> **Excerpted records**
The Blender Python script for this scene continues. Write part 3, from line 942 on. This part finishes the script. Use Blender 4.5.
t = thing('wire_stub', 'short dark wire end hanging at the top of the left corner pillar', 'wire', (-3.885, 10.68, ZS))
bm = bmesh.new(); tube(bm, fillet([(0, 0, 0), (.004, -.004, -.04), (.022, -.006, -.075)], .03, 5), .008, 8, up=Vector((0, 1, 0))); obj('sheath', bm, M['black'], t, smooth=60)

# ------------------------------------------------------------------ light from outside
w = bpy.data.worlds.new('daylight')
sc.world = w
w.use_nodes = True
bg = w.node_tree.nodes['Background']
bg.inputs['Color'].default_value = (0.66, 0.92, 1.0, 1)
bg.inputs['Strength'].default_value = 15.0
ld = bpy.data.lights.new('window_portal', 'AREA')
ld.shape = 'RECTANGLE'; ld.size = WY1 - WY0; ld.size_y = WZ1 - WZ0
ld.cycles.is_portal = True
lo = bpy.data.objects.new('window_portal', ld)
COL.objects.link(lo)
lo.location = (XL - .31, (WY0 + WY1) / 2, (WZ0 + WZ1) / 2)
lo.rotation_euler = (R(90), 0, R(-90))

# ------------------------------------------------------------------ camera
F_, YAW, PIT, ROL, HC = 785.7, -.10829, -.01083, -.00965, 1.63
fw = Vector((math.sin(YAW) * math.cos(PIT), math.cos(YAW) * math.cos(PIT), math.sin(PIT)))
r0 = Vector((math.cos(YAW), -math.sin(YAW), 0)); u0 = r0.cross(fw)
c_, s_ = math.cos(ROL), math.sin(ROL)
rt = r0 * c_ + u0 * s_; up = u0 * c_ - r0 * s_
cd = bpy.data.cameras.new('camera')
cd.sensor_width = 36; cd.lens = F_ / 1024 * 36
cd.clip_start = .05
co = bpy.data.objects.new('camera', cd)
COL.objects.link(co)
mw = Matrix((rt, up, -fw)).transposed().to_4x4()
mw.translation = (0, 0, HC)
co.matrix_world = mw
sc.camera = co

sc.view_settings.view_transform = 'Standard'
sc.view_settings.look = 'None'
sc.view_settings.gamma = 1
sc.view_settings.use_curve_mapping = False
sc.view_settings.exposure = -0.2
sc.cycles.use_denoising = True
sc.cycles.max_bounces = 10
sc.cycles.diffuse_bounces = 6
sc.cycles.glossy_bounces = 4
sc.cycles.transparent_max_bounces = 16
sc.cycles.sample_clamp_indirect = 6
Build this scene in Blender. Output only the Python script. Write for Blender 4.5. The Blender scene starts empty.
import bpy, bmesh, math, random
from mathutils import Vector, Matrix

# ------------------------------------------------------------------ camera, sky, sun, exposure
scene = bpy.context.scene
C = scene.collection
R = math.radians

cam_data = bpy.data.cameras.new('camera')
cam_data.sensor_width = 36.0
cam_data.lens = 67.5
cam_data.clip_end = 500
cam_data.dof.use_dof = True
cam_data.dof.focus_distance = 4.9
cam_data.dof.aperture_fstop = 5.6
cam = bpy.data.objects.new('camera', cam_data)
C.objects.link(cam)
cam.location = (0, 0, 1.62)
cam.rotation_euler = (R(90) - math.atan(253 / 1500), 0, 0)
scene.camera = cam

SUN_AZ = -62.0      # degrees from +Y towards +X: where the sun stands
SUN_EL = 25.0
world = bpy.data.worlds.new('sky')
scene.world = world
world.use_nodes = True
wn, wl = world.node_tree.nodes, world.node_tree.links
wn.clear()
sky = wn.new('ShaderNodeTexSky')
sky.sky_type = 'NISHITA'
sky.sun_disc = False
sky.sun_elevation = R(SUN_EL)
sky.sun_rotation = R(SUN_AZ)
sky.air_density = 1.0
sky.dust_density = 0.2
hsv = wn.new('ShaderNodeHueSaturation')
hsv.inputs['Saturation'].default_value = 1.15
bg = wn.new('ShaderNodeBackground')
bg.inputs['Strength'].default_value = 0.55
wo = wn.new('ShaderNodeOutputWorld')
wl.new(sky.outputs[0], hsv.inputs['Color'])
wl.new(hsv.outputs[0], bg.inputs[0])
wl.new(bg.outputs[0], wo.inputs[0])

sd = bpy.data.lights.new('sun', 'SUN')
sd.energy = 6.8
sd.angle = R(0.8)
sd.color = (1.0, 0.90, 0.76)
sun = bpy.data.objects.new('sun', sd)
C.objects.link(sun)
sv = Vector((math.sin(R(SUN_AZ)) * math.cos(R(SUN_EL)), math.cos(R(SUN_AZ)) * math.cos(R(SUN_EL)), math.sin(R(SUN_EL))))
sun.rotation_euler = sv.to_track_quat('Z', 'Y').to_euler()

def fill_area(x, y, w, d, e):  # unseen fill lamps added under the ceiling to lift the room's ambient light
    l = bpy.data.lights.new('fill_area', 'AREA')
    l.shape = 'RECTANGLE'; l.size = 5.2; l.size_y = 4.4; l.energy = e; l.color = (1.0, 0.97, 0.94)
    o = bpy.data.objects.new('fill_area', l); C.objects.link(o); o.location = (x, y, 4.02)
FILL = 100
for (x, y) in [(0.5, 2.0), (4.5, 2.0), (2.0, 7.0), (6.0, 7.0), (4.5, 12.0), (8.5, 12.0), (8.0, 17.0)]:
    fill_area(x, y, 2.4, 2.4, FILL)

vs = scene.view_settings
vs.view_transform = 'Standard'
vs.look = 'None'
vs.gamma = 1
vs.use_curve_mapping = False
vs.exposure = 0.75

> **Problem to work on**
Reproduce all of the material above word for word.

> **Answer to the exercise**
The Blender Python script for this scene continues. Write part 3, from line 942 on. This part finishes the script. Use Blender 4.5.
t = thing('wire_stub', 'short dark wire end hanging at the top of the left corner pillar', 'wire', (-3.885, 10.68, ZS))
bm = bmesh.new(); tube(bm, fillet([(0, 0, 0), (.004, -.004, -.04), (.022, -.006, -.075)], .03, 5), .008, 8, up=Vector((0, 1, 0))); obj('sheath', bm, M['black'], t, smooth=60)

# ------------------------------------------------------------------ light from outside
w = bpy.data.worlds.new('daylight')
sc.world = w
w.use_nodes = True
bg = w.node_tree.nodes['Background']
bg.inputs['Color'].default_value = (0.66, 0.92, 1.0, 1)
bg.inputs['Strength'].default_value = 15.0
ld = bpy.data.lights.new('window_portal', 'AREA')
ld.shape = 'RECTANGLE'; ld.size = WY1 - WY0; ld.size_y = WZ1 - WZ0
ld.cycles.is_portal = True
lo = bpy.data.objects.new('window_portal', ld)
COL.objects.link(lo)
lo.location = (XL - .31, (WY0 + WY1) / 2, (WZ0 + WZ1) / 2)
lo.rotation_euler = (R(90), 0, R(-90))

# ------------------------------------------------------------------ camera
F_, YAW, PIT, ROL, HC = 785.7, -.10829, -.01083, -.00965, 1.63
fw = Vector((math.sin(YAW) * math.cos(PIT), math.cos(YAW) * math.cos(PIT), math.sin(PIT)))
r0 = Vector((math.cos(YAW), -math.sin(YAW), 0)); u0 = r0.cross(fw)
c_, s_ = math.cos(ROL), math.sin(ROL)
rt = r0 * c_ + u0 * s_; up = u0 * c_ - r0 * s_
cd = bpy.data.cameras.new('camera')
cd.sensor_width = 36; cd.lens = F_ / 1024 * 36
cd.clip_start = .05
co = bpy.data.objects.new('camera', cd)
COL.objects.link(co)
mw = Matrix((rt, up, -fw)).transposed().to_4x4()
mw.translation = (0, 0, HC)
co.matrix_world = mw
sc.camera = co

sc.view_settings.view_transform = 'Standard'
sc.view_settings.look = 'None'
sc.view_settings.gamma = 1
sc.view_settings.use_curve_mapping = False
sc.view_settings.exposure = -0.2
sc.cycles.use_denoising = True
sc.cycles.max_bounces = 10
sc.cycles.diffuse_bounces = 6
sc.cycles.glossy_bounces = 4
sc.cycles.transparent_max_bounces = 16
sc.cycles.sample_clamp_indirect = 6
Build this scene in Blender. Output only the Python script. Write for Blender 4.5. The Blender scene starts empty.
import bpy, bmesh, math, random
from mathutils import Vector, Matrix

# ------------------------------------------------------------------ camera, sky, sun, exposure
scene = bpy.context.scene
C = scene.collection
R = math.radians

cam_data = bpy.data.cameras.new('camera')
cam_data.sensor_width = 36.0
cam_data.lens = 67.5
cam_data.clip_end = 500
cam_data.dof.use_dof = True
cam_data.dof.focus_distance = 4.9
cam_data.dof.aperture_fstop = 5.6
cam = bpy.data.objects.new('camera', cam_data)
C.objects.link(cam)
cam.location = (0, 0, 1.62)
cam.rotation_euler = (R(90) - math.atan(253 / 1500), 0, 0)
scene.camera = cam

SUN_AZ = -62.0      # degrees from +Y towards +X: where the sun stands
SUN_EL = 25.0
world = bpy.data.worlds.new('sky')
scene.world = world
world.use_nodes = True
wn, wl = world.node_tree.nodes, world.node_tree.links
wn.clear()
sky = wn.new('ShaderNodeTexSky')
sky.sky_type = 'NISHITA'
sky.sun_disc = False
sky.sun_elevation = R(SUN_EL)
sky.sun_rotation = R(SUN_AZ)
sky.air_density = 1.0
sky.dust_density = 0.2
hsv = wn.new('ShaderNodeHueSaturation')
hsv.inputs['Saturation'].default_value = 1.15
bg = wn.new('ShaderNodeBackground')
bg.inputs['Strength'].default_value = 0.55
wo = wn.new('ShaderNodeOutputWorld')
wl.new(sky.outputs[0], hsv.inputs['Color'])
wl.new(hsv.outputs[0], bg.inputs[0])
wl.new(bg.outputs[0], wo.inputs[0])

sd = bpy.data.lights.new('sun', 'SUN')
sd.energy = 6.8
sd.angle = R(0.8)
sd.color = (1.0, 0.90, 0.76)
sun = bpy.data.objects.new('sun', sd)
C.objects.link(sun)
sv = Vector((math.sin(R(SUN_AZ)) * math.cos(R(SUN_EL)), math.cos(R(SUN_AZ)) * math.cos(R(SUN_EL)), math.sin(R(SUN_EL))))
sun.rotation_euler = sv.to_track_quat('Z', 'Y').to_euler()

def fill_area(x, y, w, d, e):  # unseen fill lamps added under the ceiling to lift the room's ambient light
    l = bpy.data.lights.new('fill_area', 'AREA')
    l.shape = 'RECTANGLE'; l.size = 5.2; l.size_y = 4.4; l.energy = e; l.color = (1.0, 0.97, 0.94)
    o = bpy.data.objects.new('fill_area', l); C.objects.link(o); o.location = (x, y, 4.02)
FILL = 100
for (x, y) in [(0.5, 2.0), (4.5, 2.0), (2.0, 7.0), (6.0, 7.0), (4.5, 12.0), (8.5, 12.0), (8.0, 17.0)]:
    fill_area(x, y, 2.4, 2.4, FILL)

vs = scene.view_settings
vs.view_transform = 'Standard'
vs.look = 'None'
vs.gamma = 1
vs.use_curve_mapping = False
vs.exposure = 0.75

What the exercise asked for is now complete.